EASTON, Md., March 5, 2012 — Some days you just shouldn’t even try to get out of bed. Today was one of those for controversial Conservative talk show host Rush Limbaugh.

Here is the latest bad news for radio’s bad boy:

1.  12 Advertisers have now yanked their sponsorship:

  • Sleep Number Beds
  • The Sleep Train
  • Legal Zoom
  • Quicken Loans
  • Citrix Systems/Go To Meeting
  • ProFlowers
  • Tax Resolution Services
  • AOL
  • Carbonite
  • Bonobos
  • Sears/Kmart
  • Allstate

What does Rush have to say about his sponsors heading for the hills in the wake of his attack on the Georgetown law student Sandra Fluke, whom he called a “slut,” for her testimony before a Congressional panel?

“…I’m sorry to see them go,” Limbaugh explained. “They have profited handsomely from you. These advertisers who have split the scene have done very well due to their access to you, my audience, from this program. … Now they’ve chosen to deny themselves that access, and that’s a business decision and it’s theirs alone to make. They’ve decided they don’t want you or their business anymore.” 

When Is An Apology Not An Apology?

2. Yes, Limbaugh did make an apology of sorts last week, which pleased some, went too far for others, and not far enough for even more folks, one of them being the target of his verbal assault, Sandra Fluke.  “I don’t think that a statement like this, issued saying that his choice of words was not the best, changes anything. Especially when that statement is issued when he’s under significant pressure from his sponsors, who have begun to pull their support from the show,” Fluke said on TV Show “The View.”

Rush once again made an apology on his show earlier today, proclaiming that it had nothing to do with his fleeing advertisers. The apology was simply "heartfelt" and "sincere," he said.

Yet in the next breath, Rush was at it again, once more attacking Sandra Fluke this time insinuating she is a pawn of the radical Left to undermine Georgetown University. Something, by the way, the president of the university, obviously didn’t believe as evidenced by his heartfelt support for her even though they have been on the opposite of the contraception issue on the campus.  

Here is how Rush explained Fluke: “But the point here is that this was an issue that represents a tiny, tiny slice of what the Democrats really want here. They used Sandra Fluke to create a controversy. Sandra Fluke used them to advance her agenda, which is to force a religious institution to abandon their principles in order to meet hers.”

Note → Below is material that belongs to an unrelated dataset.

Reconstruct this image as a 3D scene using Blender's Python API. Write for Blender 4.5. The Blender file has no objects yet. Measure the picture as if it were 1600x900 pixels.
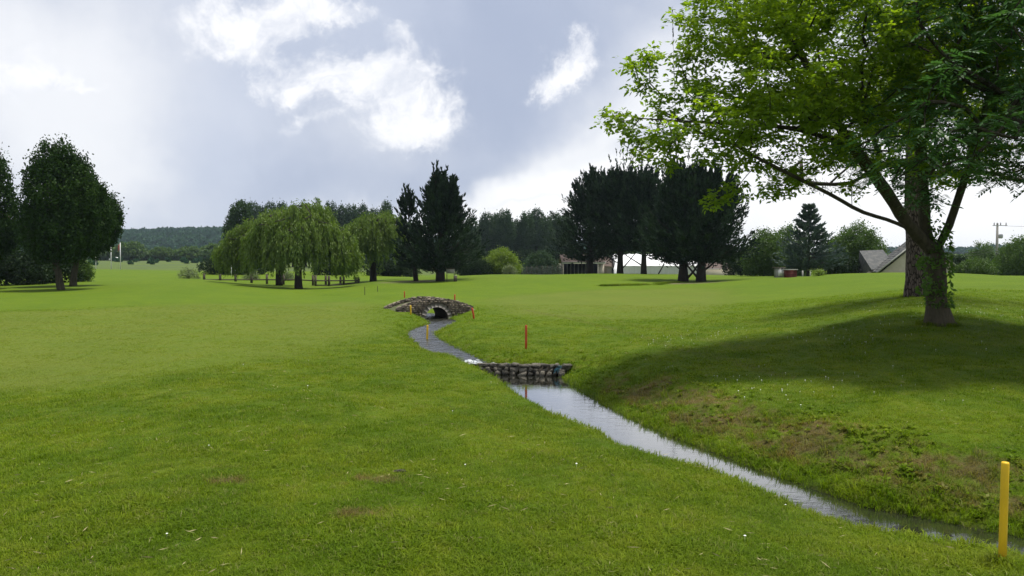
import bpy, bmesh, math, random
import numpy as np
from mathutils import Vector, Matrix
rad = math.radians
scene = bpy.context.scene
COL = scene.collection
ORD = 'first second third fourth fifth sixth seventh eighth ninth tenth eleventh twelfth thirteenth fourteenth fifteenth sixteenth'.split()
# ------------------------------------------------------------------ camera
F = 1250.0; HOR = 412.0; EYE = 1.6
TILT = math.atan((450 - HOR) / F)
cam_d = bpy.data.cameras.new('camera'); cam = bpy.data.objects.new('camera', cam_d); COL.objects.link(cam)
cam_d.sensor_width = 36; cam_d.lens = F / 1600 * 36; cam_d.clip_start = 0.05; cam_d.clip_end = 6000
cam.location = (0, 0, EYE); cam.rotation_euler = (math.pi / 2 - TILT, 0, 0)
scene.camera = cam
# ------------------------------------------------------------------ light
SUN_EL = rad(73); SUN_AZ = rad(66)          # azimuth to the right of the view direction (+Y)
sun_dir = Vector((math.sin(SUN_AZ) * math.cos(SUN_EL), math.cos(SUN_AZ) * math.cos(SUN_EL), math.sin(SUN_EL)))
sd = bpy.data.lights.new('sun', 'SUN'); sun = bpy.data.objects.new('sun', sd); COL.objects.link(sun)
sd.energy = 4.4; sd.angle = rad(7.0); sd.color = (1.0, 0.95, 0.86)
sun.rotation_euler = sun_dir.to_track_quat('Z', 'Y').to_euler()
scene.view_settings.view_transform = 'Standard'; scene.view_settings.look = 'None'
scene.view_settings.exposure = 0.2; scene.view_settings.gamma = 1.0
scene.cycles.max_bounces = 8; scene.cycles.diffuse_bounces = 4; scene.cycles.transmission_bounces = 6
scene.cycles.glossy_bounces = 3; scene.cycles.volume_bounces = 0; scene.cycles.transparent_max_bounces = 8
scene.cycles.caustics_reflective = False; scene.cycles.caustics_refractive = False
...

3. Rush continues to embarrass the GOP presidential candidates, putting them on the spot. This is not what they want to talk about. It is one day before Super Tuesday with 10 states up for grabs and what are they hearing as they stump around the country: What do you think of Rush Limbaugh’s attack on Sandra Fluke? Do you agree? Does he speak for the Republican Party? Should he have apologized? And so it goes.

They try very hard to get back to the issues they want to talk about and not what the folks in the audience or the media armed with microphones are asking, but it is not easy.

Mitt Romney tried very hard to pivot back to jobs. Rick Santorum tried to dismiss Rush as an “absurd entertainer.” Newt Gingrich thought it was good Rush apologized but that the controversy is “silly.” Ron Paul was the most honest, saying on "Face the Nation," "I don't think he's [Rush Limbaugh] very apologetic. I think he's doing it because people were taking their advertisements off his program.” Amen, Dr. Paul.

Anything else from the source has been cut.